- PROBLEM STATEMENT: Retype the data below without altering anything.

******************************

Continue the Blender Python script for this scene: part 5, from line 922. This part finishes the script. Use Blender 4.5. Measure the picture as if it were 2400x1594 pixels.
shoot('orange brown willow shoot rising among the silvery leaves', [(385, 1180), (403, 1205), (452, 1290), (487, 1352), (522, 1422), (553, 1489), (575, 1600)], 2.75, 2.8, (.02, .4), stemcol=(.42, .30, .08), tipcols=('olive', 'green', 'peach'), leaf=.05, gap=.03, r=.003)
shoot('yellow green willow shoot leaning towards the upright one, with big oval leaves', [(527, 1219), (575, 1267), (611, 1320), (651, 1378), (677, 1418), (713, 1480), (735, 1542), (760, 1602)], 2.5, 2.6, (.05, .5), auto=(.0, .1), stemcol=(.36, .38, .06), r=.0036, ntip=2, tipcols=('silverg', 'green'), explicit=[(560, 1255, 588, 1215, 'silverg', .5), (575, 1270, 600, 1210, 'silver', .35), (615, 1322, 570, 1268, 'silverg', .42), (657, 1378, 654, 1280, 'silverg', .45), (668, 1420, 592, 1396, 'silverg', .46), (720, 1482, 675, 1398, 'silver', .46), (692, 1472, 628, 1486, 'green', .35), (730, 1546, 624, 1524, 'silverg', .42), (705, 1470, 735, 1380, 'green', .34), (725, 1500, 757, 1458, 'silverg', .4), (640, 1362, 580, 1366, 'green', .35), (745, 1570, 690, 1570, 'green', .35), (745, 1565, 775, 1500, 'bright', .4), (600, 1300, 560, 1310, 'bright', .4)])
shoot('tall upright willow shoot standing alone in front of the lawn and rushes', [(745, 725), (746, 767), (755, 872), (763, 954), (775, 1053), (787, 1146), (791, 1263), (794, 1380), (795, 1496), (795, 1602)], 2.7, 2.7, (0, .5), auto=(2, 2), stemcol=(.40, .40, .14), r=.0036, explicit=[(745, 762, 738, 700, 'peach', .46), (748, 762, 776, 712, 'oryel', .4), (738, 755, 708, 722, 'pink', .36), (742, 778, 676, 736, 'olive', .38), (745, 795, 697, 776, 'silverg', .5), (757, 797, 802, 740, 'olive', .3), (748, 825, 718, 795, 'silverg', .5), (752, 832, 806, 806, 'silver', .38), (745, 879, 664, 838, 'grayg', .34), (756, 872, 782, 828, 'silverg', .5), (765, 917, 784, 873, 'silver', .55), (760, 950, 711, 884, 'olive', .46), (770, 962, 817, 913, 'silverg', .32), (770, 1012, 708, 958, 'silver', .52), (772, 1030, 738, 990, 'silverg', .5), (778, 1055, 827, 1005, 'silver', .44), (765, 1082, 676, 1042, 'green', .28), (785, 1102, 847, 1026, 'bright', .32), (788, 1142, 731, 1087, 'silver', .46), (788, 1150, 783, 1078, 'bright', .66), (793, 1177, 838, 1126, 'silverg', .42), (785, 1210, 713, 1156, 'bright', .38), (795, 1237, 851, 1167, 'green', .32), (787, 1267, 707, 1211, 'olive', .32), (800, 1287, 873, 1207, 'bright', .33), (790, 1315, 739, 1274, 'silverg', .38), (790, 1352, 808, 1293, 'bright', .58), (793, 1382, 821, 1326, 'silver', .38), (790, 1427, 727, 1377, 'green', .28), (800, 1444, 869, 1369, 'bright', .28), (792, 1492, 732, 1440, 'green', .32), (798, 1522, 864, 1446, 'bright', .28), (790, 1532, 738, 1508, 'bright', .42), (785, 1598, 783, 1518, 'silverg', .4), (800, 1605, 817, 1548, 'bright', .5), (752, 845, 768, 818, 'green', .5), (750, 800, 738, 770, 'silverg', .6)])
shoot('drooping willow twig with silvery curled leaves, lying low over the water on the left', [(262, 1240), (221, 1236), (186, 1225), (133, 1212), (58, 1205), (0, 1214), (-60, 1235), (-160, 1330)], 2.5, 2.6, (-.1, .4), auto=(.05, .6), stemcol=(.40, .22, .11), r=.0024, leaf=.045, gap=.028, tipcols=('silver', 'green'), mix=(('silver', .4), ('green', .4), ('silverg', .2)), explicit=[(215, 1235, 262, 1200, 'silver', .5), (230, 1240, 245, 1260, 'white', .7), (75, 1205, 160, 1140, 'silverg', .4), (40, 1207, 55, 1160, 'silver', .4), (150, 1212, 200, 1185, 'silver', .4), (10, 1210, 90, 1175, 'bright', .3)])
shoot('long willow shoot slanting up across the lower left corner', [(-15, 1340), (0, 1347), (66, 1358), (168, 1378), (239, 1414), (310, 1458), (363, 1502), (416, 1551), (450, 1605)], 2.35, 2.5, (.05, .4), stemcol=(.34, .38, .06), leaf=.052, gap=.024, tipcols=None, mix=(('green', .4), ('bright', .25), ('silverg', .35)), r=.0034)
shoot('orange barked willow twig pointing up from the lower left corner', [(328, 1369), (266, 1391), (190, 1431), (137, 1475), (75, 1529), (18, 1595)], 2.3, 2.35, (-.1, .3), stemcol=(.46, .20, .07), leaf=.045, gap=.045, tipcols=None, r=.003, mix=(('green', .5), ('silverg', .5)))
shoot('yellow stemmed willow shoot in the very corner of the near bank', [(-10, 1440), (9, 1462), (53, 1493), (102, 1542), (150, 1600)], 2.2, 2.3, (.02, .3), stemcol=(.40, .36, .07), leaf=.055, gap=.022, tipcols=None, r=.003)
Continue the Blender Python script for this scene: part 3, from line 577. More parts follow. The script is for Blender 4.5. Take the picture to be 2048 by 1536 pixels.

******************************

- SOLUTION:
Continue the Blender Python script for this scene: part 5, from line 922. This part finishes the script. Use Blender 4.5. Measure the picture as if it were 2400x1594 pixels.
shoot('orange brown willow shoot rising among the silvery leaves', [(385, 1180), (403, 1205), (452, 1290), (487, 1352), (522, 1422), (553, 1489), (575, 1600)], 2.75, 2.8, (.02, .4), stemcol=(.42, .30, .08), tipcols=('olive', 'green', 'peach'), leaf=.05, gap=.03, r=.003)
shoot('yellow green willow shoot leaning towards the upright one, with big oval leaves', [(527, 1219), (575, 1267), (611, 1320), (651, 1378), (677, 1418), (713, 1480), (735, 1542), (760, 1602)], 2.5, 2.6, (.05, .5), auto=(.0, .1), stemcol=(.36, .38, .06), r=.0036, ntip=2, tipcols=('silverg', 'green'), explicit=[(560, 1255, 588, 1215, 'silverg', .5), (575, 1270, 600, 1210, 'silver', .35), (615, 1322, 570, 1268, 'silverg', .42), (657, 1378, 654, 1280, 'silverg', .45), (668, 1420, 592, 1396, 'silverg', .46), (720, 1482, 675, 1398, 'silver', .46), (692, 1472, 628, 1486, 'green', .35), (730, 1546, 624, 1524, 'silverg', .42), (705, 1470, 735, 1380, 'green', .34), (725, 1500, 757, 1458, 'silverg', .4), (640, 1362, 580, 1366, 'green', .35), (745, 1570, 690, 1570, 'green', .35), (745, 1565, 775, 1500, 'bright', .4), (600, 1300, 560, 1310, 'bright', .4)])
shoot('tall upright willow shoot standing alone in front of the lawn and rushes', [(745, 725), (746, 767), (755, 872), (763, 954), (775, 1053), (787, 1146), (791, 1263), (794, 1380), (795, 1496), (795, 1602)], 2.7, 2.7, (0, .5), auto=(2, 2), stemcol=(.40, .40, .14), r=.0036, explicit=[(745, 762, 738, 700, 'peach', .46), (748, 762, 776, 712, 'oryel', .4), (738, 755, 708, 722, 'pink', .36), (742, 778, 676, 736, 'olive', .38), (745, 795, 697, 776, 'silverg', .5), (757, 797, 802, 740, 'olive', .3), (748, 825, 718, 795, 'silverg', .5), (752, 832, 806, 806, 'silver', .38), (745, 879, 664, 838, 'grayg', .34), (756, 872, 782, 828, 'silverg', .5), (765, 917, 784, 873, 'silver', .55), (760, 950, 711, 884, 'olive', .46), (770, 962, 817, 913, 'silverg', .32), (770, 1012, 708, 958, 'silver', .52), (772, 1030, 738, 990, 'silverg', .5), (778, 1055, 827, 1005, 'silver', .44), (765, 1082, 676, 1042, 'green', .28), (785, 1102, 847, 1026, 'bright', .32), (788, 1142, 731, 1087, 'silver', .46), (788, 1150, 783, 1078, 'bright', .66), (793, 1177, 838, 1126, 'silverg', .42), (785, 1210, 713, 1156, 'bright', .38), (795, 1237, 851, 1167, 'green', .32), (787, 1267, 707, 1211, 'olive', .32), (800, 1287, 873, 1207, 'bright', .33), (790, 1315, 739, 1274, 'silverg', .38), (790, 1352, 808, 1293, 'bright', .58), (793, 1382, 821, 1326, 'silver', .38), (790, 1427, 727, 1377, 'green', .28), (800, 1444, 869, 1369, 'bright', .28), (792, 1492, 732, 1440, 'green', .32), (798, 1522, 864, 1446, 'bright', .28), (790, 1532, 738, 1508, 'bright', .42), (785, 1598, 783, 1518, 'silverg', .4), (800, 1605, 817, 1548, 'bright', .5), (752, 845, 768, 818, 'green', .5), (750, 800, 738, 770, 'silverg', .6)])
shoot('drooping willow twig with silvery curled leaves, lying low over the water on the left', [(262, 1240), (221, 1236), (186, 1225), (133, 1212), (58, 1205), (0, 1214), (-60, 1235), (-160, 1330)], 2.5, 2.6, (-.1, .4), auto=(.05, .6), stemcol=(.40, .22, .11), r=.0024, leaf=.045, gap=.028, tipcols=('silver', 'green'), mix=(('silver', .4), ('green', .4), ('silverg', .2)), explicit=[(215, 1235, 262, 1200, 'silver', .5), (230, 1240, 245, 1260, 'white', .7), (75, 1205, 160, 1140, 'silverg', .4), (40, 1207, 55, 1160, 'silver', .4), (150, 1212, 200, 1185, 'silver', .4), (10, 1210, 90, 1175, 'bright', .3)])
shoot('long willow shoot slanting up across the lower left corner', [(-15, 1340), (0, 1347), (66, 1358), (168, 1378), (239, 1414), (310, 1458), (363, 1502), (416, 1551), (450, 1605)], 2.35, 2.5, (.05, .4), stemcol=(.34, .38, .06), leaf=.052, gap=.024, tipcols=None, mix=(('green', .4), ('bright', .25), ('silverg', .35)), r=.0034)
shoot('orange barked willow twig pointing up from the lower left corner', [(328, 1369), (266, 1391), (190, 1431), (137, 1475), (75, 1529), (18, 1595)], 2.3, 2.35, (-.1, .3), stemcol=(.46, .20, .07), leaf=.045, gap=.045, tipcols=None, r=.003, mix=(('green', .5), ('silverg', .5)))
shoot('yellow stemmed willow shoot in the very corner of the near bank', [(-10, 1440), (9, 1462), (53, 1493), (102, 1542), (150, 1600)], 2.2, 2.3, (.02, .3), stemcol=(.40, .36, .07), leaf=.055, gap=.022, tipcols=None, r=.003)
Continue the Blender Python script for this scene: part 3, from line 577. More parts follow. The script is for Blender 4.5. Take the picture to be 2048 by 1536 pixels.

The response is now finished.